A Dry Spell: A Look at Xeriscaping

August 15, 2014 / by / In


As California continues its seemingly endless drought, water conservation has become more important than ever from using water-saving plumbing components, to reducing the amount of time watering the lawns. Homeowners can be fined up to $200 a day for wasting water or watering their lawns outside of the designated time.

However, your yard doesn’t have to look like a desert just because you have to keep your water usage in check. Through xeriscaping, you can keep your home looking beautiful and conserve water. Read on to learn more about xeriscaping.

What is Xeriscaping?

Xeriscaping, which joins the Greek words for “dry” and “view,” was coined by Denver’s water department during a particularly heavy drought from the late ‘70s to early ’80s. The term describes a landscaping philosophy that combines native, drought-resistant plants, mulch, and irrigation methods to save water.
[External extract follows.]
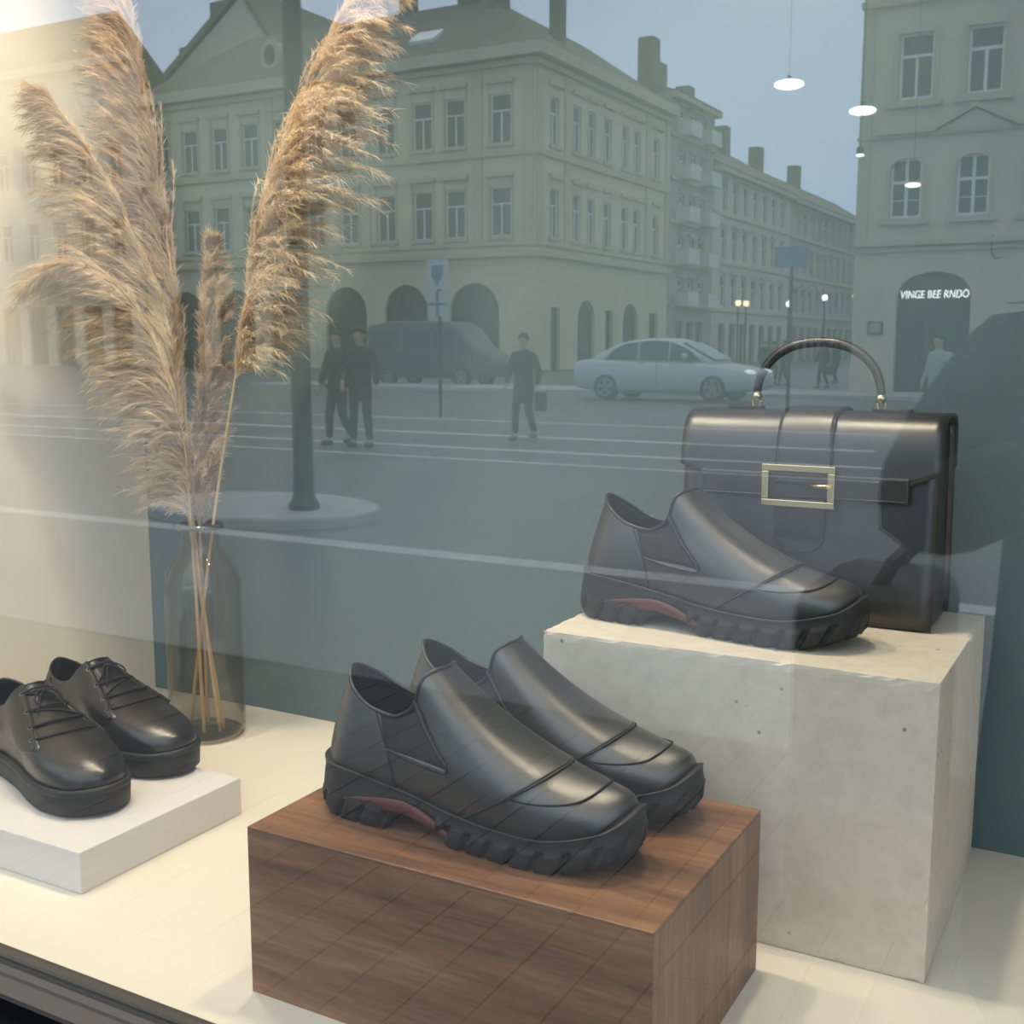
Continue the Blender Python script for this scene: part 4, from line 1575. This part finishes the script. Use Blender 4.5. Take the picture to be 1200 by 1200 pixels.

Some people are under the misconception that xeriscaping involves cacti, brush, and barren landscapes, but through xeriscaping, you can create some lush, beautiful settings that reduce water usage by at least 60%.

Xeriscaping Principles and Techniques

Xeriscaping operates under seven basic principles:

  • Planning and design – Any good landscape starts with a good plan. With xeriscaping, planning gives you the opportunity to determine the types of plants to choose or avoid and the placement of turf, barbecue pits, and other elements.
  • Turf – Grass requires a lot of water to maintain. While that doesn’t mean you have to complete get rid of grass, replacing parts of your lawn with synthetic turf can save you money and water. Replacing grass with turf can garner you rebates of up to $3 per square foot.
  • Plant selection – Native plants are naturally drought-tolerant and thriving. Remember that the grouping and location of your plants has just as much of an effect on water usage.
  • Soil selection – The right type of soil will hold more water while allowing for proper drainage to prevent stagnation. Check your soil’s pH and phosphorous levels annually.
  • Irrigation – Know exactly how much water your plants need, and water low to the ground to prevent it from evaporating or spreading to unnecessary areas. Install low-flow sprinklers, drip lines, and programmable systems to monitor your water usage.
  • Mulch – Use mulch on slopes and in planters. Mulch minimizes evaporation and erosion, cools down the roots, and reduces weed growth. It comes in fiber, organic, and inorganic varieties. Inorganic mulch consists of stones, which draw heat, so be cautious of using it in areas without shade.
  • Maintenance – Keep an eye on your plants, landscape, and irrigation system, and take care of any problems immediately.

Xeriscaping is a smart and effective means of keeping your lawn and garden looking great while keeping your water usage to a minimum. Remember that droughts don’t have to mean ugly landscaping.